A Word on Counting Cards

Your average person learned everything they know about blackjack from watching Rain Man. They learned that you can make money at a casino by hitting the blackjack table and counting cards. They learned that you need to be a math wiz or a savant to count cards. And finally, they learned that if you count cards properly you can get rich quick and walk out of the casino overflowing with cash.

Of course, none of that is true. I don’t blame Rain Man. That scene played out like most card-counting scenes in the movies and like most movies, the drama of the scene is more important than realism. Real card counting, however, doesn’t take a genius, but it takes considerably more time to make money. Instead of making millions in one night, it would be more realistic for that to happen in a year or a few years of consistent play.

Before I explain card counting, let me say this: I do not endorse card counting. Though it is not illegal, the casinos don’t appreciate it and if you are caught counting cards you will be asked to leave and may even be banned from that chain of casinos. In the old days of Vegas, worse things happened to you than that. Counting cards isn’t cheating, but it’s still frowned upon by the casinos, who don’t like the advantage it gives players. You should also note that it is not possible to count cards online, due to the random number generator acting as if the deck is shuffled after each card is dealt.

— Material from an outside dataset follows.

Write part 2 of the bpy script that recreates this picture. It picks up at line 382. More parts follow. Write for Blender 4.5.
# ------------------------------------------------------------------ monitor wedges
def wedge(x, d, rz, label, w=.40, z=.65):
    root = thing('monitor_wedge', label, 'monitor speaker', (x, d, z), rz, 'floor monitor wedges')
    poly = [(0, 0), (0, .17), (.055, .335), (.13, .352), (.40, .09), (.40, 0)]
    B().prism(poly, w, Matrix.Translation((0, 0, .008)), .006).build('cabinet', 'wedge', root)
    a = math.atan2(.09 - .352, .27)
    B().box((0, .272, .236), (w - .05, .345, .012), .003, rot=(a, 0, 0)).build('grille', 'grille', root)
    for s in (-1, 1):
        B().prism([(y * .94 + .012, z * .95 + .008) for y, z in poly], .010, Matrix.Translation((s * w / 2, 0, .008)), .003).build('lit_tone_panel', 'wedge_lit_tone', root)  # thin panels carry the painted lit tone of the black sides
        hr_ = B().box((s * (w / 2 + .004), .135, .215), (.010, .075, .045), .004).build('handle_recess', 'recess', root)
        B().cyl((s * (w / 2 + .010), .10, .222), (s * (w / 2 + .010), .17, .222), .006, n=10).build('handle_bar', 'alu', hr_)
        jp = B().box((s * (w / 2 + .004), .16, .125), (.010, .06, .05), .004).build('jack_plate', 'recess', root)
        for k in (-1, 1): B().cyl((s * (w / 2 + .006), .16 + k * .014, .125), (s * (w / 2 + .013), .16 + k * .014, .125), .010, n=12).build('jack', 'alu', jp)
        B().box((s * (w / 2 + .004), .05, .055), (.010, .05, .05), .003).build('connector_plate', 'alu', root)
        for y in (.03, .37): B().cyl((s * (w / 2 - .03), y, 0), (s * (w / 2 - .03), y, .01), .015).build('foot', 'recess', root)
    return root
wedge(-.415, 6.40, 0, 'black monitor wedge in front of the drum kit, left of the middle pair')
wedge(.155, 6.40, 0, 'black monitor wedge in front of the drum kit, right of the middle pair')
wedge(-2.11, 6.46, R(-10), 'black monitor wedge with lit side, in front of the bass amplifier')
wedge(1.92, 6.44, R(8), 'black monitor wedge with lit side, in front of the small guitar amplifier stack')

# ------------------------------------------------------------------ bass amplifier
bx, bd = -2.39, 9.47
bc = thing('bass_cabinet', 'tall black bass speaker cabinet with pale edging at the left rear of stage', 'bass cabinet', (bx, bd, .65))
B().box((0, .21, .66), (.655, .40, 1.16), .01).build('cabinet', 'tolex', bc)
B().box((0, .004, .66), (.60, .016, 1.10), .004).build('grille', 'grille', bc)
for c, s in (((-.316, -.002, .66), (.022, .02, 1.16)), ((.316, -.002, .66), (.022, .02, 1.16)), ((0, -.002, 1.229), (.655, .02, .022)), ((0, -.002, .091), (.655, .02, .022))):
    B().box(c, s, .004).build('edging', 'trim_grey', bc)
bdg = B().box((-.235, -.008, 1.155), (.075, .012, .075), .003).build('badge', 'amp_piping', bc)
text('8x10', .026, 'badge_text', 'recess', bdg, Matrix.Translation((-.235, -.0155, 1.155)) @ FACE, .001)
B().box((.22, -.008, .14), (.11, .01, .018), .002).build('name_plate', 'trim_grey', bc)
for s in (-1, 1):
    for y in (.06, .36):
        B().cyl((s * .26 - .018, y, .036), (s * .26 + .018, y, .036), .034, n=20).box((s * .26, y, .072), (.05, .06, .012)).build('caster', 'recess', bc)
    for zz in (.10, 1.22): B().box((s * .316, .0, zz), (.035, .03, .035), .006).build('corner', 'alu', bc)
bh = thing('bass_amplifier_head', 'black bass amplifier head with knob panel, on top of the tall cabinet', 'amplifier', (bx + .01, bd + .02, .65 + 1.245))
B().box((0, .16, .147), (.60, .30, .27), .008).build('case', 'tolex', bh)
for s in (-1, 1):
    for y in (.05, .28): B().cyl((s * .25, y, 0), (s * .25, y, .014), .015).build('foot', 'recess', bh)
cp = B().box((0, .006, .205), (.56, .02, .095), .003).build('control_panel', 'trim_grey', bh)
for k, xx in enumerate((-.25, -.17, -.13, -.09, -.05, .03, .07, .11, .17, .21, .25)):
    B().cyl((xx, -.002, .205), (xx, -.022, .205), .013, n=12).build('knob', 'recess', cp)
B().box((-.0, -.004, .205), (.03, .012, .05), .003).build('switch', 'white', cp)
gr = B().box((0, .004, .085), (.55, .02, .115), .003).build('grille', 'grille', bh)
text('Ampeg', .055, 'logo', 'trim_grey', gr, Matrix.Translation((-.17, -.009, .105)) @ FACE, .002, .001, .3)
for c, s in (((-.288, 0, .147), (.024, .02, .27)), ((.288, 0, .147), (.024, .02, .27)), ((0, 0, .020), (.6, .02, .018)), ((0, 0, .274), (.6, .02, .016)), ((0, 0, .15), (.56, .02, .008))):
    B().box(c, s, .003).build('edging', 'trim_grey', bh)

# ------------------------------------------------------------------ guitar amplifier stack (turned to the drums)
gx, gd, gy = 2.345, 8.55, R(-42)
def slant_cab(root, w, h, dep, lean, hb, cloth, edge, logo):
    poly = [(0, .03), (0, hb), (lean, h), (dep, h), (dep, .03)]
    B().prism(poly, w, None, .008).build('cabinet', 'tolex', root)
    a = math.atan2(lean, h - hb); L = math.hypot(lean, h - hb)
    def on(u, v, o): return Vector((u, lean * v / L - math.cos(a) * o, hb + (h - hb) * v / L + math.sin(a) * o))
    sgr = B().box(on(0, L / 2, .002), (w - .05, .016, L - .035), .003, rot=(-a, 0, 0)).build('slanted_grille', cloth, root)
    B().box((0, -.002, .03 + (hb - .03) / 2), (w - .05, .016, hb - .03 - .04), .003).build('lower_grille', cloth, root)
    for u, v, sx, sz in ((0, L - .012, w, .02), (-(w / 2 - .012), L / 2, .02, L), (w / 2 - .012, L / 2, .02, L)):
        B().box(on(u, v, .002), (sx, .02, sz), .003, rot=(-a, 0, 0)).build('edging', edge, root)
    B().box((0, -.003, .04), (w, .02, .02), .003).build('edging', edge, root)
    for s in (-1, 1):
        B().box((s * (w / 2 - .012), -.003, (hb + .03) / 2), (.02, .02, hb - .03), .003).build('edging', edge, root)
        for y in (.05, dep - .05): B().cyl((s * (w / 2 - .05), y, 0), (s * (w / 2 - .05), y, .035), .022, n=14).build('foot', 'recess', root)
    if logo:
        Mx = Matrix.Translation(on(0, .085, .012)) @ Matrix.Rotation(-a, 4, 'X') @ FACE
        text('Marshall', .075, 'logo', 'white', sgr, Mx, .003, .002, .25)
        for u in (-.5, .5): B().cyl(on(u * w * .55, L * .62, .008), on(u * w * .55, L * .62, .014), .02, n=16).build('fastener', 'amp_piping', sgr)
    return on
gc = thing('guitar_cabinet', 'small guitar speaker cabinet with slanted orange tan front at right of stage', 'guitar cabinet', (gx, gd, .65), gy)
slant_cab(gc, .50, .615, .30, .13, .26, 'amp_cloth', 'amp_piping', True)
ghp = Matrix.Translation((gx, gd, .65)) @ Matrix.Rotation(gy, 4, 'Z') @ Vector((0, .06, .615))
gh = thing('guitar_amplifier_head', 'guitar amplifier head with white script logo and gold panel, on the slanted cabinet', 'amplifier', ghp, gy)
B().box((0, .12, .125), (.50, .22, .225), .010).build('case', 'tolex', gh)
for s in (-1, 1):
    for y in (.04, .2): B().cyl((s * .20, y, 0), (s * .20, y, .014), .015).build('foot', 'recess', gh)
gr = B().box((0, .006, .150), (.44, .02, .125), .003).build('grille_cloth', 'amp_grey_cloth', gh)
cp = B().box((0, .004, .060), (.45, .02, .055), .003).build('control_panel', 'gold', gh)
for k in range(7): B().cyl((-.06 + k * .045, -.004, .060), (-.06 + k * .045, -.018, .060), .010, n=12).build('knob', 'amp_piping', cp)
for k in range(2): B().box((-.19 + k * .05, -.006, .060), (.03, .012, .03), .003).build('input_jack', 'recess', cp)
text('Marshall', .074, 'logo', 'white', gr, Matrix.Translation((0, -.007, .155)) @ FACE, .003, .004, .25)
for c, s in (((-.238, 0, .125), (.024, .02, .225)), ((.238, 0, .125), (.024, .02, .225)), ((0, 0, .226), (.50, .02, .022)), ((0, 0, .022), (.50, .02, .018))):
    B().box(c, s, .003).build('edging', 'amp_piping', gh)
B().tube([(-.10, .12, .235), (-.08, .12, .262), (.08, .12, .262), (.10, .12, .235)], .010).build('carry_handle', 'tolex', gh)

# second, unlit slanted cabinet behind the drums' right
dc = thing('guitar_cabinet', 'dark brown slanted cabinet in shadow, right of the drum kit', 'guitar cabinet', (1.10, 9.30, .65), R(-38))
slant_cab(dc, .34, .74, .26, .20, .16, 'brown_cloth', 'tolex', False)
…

So what is card counting? Card counting, when done, should be done in conjunction with blackjack basic strategy. Where the counting comes in is in determining how many 10-value cards are remaining in the decks. Tens are more advantageous for the players than lower cards because more tens produce more blackjacks (which usually pay out 3:2). Therefore, a deck (or decks) rich in tens is good for the player and one that is low on tens is bad for the player. A card counter will usually bet high when there are a lot of tens in play and bet low when there are not.

That sounds complicated, right? So why don’t you need to be a math genius? For one thing, you’re not really keeping an accurate count of the cards that are played. That would require a math wiz. Instead of keeping track of all of the cards that are played and comparing that to the cards in the deck to determine which cards have not been played, card counters usually use a simple plus/minus system.

Instead of keeping track of every card that is played (2, 3, 4, etc.), card counters only track whether a card was high or low. High cards are tens and low cards are everything else. Though I’m not going to go into detail here about how to count cards, the basics are this: Simple card counting systems use a plus and minus one ratio. In this system, high cards are given a value of -1 and low cards are given a value of +1. As cards are dealt to the players and the dealer, the player adds or subtracts from the count accordingly. When the count gets high, there are a lot of tens left to play and the players will bet higher. When the count is low, they bet lower because there aren’t many tens left.

Sorry if I ruined that iconic scene from Rain Man for you. If it helps, the movie was right about one thing: K-Mart sucks.